Minister to High Court: AG must explain why road-blocking protesters are not charged

Far-right lawmaker Yitzhak Wasserlauf seeks court order instructing Baharav-Miara to explain her ‘selective enforcement,’ and accuses her of ‘shirking her duties’

Negev and the Galilee Minister Yitzhak Wasserlauf attends a lobby to strengthen the Galilee at the Knesset, June 26, 2023. (Yonatan Sindel/Flash90)
Negev and the Galilee Minister Yitzhak Wasserlauf attends a lobby to strengthen the Galilee at the Knesset, June 26, 2023. (Yonatan Sindel/Flash90)

National Resilience Minister Yitzhak Wasserlauf petitioned the High Court of Justice on Thursday, seeking for it to order the attorney general to explain why charges are not being filed against anti-government demonstrators who block roads.

Wasserlauf, a member of the far-right Otzma Yehudit party, accused Attorney General Gali Baharav-Miara of “selective enforcement” against protesters, telling the court that “she shirks her duties and abandons the public in the face of violence from systematic criminality.”

The attorney general, the lawmaker wrote, “clearly employs selective enforcement, and in her conduct abandons the public to violence and criminal acts.”

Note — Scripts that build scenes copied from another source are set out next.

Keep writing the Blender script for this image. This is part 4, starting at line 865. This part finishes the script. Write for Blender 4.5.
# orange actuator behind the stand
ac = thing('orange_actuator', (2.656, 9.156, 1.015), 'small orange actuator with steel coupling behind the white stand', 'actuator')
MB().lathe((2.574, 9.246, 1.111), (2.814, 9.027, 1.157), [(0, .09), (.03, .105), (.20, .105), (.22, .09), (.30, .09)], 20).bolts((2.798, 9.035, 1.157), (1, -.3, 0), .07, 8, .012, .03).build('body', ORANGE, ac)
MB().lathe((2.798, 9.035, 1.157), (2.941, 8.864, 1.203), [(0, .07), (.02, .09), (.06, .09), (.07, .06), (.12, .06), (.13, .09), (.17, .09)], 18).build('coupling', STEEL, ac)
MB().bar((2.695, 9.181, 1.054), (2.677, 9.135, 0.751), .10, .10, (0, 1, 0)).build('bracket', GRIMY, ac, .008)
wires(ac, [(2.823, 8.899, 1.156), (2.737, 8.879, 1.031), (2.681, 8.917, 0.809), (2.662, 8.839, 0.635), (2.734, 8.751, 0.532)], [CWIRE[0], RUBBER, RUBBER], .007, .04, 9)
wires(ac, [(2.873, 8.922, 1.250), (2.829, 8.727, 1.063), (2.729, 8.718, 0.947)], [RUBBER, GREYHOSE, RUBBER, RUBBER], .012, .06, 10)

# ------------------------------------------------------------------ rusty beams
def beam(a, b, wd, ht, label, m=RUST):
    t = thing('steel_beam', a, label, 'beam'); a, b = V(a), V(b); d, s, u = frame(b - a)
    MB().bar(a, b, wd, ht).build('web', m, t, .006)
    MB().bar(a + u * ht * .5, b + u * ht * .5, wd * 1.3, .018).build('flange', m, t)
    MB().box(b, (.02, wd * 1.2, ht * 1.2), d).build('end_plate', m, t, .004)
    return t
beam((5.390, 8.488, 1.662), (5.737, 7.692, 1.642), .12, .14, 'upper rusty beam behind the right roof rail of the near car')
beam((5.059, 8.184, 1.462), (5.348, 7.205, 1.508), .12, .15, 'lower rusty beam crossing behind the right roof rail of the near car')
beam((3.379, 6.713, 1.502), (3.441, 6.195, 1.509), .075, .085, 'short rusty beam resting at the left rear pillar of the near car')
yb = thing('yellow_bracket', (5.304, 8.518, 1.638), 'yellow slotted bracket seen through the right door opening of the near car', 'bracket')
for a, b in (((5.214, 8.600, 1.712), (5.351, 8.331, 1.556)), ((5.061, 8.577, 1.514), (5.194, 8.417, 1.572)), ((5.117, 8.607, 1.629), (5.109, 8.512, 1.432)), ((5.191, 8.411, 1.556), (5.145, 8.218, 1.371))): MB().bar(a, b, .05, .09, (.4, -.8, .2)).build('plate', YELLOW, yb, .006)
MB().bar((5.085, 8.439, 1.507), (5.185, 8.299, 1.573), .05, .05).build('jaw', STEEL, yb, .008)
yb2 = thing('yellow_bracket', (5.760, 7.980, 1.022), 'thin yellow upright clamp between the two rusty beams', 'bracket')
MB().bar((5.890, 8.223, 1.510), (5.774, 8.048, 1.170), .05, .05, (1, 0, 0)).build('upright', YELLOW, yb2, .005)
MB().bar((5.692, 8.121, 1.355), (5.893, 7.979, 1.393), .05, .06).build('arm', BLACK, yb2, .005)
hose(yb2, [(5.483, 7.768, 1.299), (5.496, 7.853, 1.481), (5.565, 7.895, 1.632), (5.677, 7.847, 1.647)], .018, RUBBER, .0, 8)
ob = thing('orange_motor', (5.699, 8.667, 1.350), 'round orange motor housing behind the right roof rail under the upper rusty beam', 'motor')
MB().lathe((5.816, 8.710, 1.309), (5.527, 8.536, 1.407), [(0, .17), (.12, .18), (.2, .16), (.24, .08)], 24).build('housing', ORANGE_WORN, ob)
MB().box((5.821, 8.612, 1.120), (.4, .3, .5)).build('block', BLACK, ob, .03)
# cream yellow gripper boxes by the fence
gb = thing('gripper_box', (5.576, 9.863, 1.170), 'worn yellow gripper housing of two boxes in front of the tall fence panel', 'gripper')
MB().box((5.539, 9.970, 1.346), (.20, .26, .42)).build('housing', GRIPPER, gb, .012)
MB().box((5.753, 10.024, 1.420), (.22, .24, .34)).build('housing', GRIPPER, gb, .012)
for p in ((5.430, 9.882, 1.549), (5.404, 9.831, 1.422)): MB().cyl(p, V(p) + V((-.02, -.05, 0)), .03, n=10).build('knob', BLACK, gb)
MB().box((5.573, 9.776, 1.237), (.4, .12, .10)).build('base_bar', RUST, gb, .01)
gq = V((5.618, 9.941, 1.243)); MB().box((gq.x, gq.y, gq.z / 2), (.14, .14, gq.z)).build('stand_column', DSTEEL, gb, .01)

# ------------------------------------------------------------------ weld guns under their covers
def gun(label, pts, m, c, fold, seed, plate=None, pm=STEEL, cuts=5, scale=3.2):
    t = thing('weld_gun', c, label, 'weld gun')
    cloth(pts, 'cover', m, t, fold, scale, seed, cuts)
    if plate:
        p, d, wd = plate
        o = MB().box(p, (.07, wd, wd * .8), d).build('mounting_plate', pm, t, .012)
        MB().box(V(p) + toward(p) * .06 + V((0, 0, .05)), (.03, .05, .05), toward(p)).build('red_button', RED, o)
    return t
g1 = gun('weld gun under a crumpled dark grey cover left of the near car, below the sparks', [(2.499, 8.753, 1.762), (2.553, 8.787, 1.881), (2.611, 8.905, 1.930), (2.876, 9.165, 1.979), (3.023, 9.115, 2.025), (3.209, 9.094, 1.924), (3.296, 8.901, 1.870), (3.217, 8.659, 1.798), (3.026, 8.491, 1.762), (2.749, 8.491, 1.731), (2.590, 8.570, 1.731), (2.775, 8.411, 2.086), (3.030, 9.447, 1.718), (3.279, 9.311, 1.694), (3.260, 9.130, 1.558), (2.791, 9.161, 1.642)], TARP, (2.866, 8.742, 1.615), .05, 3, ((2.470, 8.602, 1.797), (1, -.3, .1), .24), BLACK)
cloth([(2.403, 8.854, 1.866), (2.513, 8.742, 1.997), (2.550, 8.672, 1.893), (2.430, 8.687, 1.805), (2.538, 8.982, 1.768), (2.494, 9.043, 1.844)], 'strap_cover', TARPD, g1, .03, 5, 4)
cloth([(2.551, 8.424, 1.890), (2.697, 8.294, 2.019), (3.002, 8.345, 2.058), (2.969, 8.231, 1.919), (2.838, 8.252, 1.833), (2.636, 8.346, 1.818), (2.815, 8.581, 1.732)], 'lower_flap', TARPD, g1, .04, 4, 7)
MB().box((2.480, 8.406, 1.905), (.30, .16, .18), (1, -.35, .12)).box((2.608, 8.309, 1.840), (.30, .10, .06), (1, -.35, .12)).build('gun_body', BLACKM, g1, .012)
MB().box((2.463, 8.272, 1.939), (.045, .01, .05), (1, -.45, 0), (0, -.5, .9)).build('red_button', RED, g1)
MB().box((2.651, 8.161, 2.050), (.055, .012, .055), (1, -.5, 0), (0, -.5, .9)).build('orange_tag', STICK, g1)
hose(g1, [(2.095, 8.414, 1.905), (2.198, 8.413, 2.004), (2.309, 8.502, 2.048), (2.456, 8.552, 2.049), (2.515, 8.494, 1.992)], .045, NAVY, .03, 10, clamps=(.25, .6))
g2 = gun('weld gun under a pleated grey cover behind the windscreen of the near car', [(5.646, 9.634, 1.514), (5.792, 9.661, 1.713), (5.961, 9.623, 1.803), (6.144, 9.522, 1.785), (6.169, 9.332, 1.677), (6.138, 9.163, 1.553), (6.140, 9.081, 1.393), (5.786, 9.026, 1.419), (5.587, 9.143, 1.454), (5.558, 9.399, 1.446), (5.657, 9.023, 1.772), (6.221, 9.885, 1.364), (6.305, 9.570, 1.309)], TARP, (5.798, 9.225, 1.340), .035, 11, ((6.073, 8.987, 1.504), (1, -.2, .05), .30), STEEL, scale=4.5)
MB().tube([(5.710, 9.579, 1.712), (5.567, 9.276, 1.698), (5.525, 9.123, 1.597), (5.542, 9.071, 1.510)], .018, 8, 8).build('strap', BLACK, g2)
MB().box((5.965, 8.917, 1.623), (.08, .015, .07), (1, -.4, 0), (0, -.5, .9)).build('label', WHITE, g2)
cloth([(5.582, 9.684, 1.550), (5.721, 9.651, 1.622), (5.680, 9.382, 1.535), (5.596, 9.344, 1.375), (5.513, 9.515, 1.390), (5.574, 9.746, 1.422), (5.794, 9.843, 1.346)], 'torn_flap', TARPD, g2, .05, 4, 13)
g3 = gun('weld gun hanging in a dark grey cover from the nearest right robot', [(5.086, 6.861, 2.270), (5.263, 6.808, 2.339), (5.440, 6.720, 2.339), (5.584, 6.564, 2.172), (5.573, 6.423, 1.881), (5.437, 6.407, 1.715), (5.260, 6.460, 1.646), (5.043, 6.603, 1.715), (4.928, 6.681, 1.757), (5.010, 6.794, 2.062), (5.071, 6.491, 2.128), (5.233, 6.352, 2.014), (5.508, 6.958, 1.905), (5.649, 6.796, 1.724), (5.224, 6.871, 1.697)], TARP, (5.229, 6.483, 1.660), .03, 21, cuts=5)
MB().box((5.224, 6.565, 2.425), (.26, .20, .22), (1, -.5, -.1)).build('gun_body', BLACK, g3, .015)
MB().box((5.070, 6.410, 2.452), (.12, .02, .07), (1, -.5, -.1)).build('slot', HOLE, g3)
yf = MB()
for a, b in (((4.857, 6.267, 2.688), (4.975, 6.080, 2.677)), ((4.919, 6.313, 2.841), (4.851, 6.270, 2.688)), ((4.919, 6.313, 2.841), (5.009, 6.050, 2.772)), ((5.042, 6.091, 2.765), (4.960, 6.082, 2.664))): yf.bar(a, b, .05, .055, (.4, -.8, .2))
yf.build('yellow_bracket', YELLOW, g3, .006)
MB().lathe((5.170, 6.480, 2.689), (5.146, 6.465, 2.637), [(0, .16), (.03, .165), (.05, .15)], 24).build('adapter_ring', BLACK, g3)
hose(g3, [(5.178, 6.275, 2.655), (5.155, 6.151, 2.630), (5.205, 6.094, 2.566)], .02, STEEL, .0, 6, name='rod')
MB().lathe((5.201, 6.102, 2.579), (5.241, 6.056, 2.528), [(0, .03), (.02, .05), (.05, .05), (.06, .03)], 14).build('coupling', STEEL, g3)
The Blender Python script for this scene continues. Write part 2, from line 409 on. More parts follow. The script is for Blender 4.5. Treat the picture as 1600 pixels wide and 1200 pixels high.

Months of weekly mass protests against the judicial overhaul plan have seen demonstrators block major highways, including the Ayalon Highway through Tel Aviv, as well as access roads to Ben Gurion Airport. On several occasions, organizers have specified ahead of the event that the intention is to clog roads.

In the petition, Wasserlauf said his previous appeals to the attorney general about the matter were not met with a reasonable response and there was no longer any option other than judicial intervention regarding law enforcement against anti-overhaul protests.

Wasserlauf asked that Baharav-Miara be ordered to explain why she has not instructed that protest leaders, as well as those arrested while blocking roads, be indicted. Right-wing lawmakers have repeatedly accused law enforcement officials of utilizing a double standard against the current mass protest movement, compared to past demonstrations by Haredim, Ethiopian-Israelis or settlers.

Attorney General Gali Baharav-Miara arrives to attend the weekly cabinet meeting at the Prime Minister’s Office in Jerusalem, July 9, 2023. (Gil Cohen-Magen/Pool Photo via AP)

At a stormy cabinet meeting last month, Baharav-Miara was repeatedly castigated by ministers, including several who said she should be ousted from her job over allegations of selective enforcement. The attorney general said at the time that “I hope that the government is not expecting the law enforcement system to fill quotas for arrests or indictments against protesters.”

Baharav-Miara and other senior officials in the Justice Ministry were summoned to the meeting to discuss how law enforcement agencies have dealt with the massive wave of protests against the government’s efforts to overhaul the judiciary, including blocking highways and other forms of civil disobedience. At the time, a Justice Ministry official said six protesters had so far been indicted, a figure derided by coalition members.

In a statement to the media on Thursday, Wasserlauf vowed to “not rest nor remain silent in the face of the selective enforcement” and warned that the prosecution’s behavior “could lead to the collapse of the rule of law and crushing public trust in the enforcement systems.”

Demonstrators stand amid the traffic as they block the Ayalon Highway during a protest rally against the government’s judicial overhaul, in Tel Aviv on July 24, 2023. (Jack Guez / AFP)

He compared the situation today to right-wing protests against Israel’s 2005 unilateral disengagement from the Gaza Strip, a point of reference that is often cited by government supporters demanding firmer action against the current protests.

“The prosecutor’s office, which during the Disengagement period acted like a fearsome tiger and filed hundreds of indictments for road blockers with lightning proceedings… has become a sleepy cat when it comes to a protest against the [judicial] reform, and does not make an effort to produce even the semblance of any enforcement against the handful of lawbreakers who are creating chaos on the streets of Israel,” Wasserlauf said.

While coalition members have lamented weak enforcement against demonstrations, protesters have complained of excessive police violence during clashes. On Wednesday, the Justice Ministry’s Police Internal Investigations Department questioned five officers accused of beating protesters as they cleared the Ayalon Highway in Tel Aviv last month.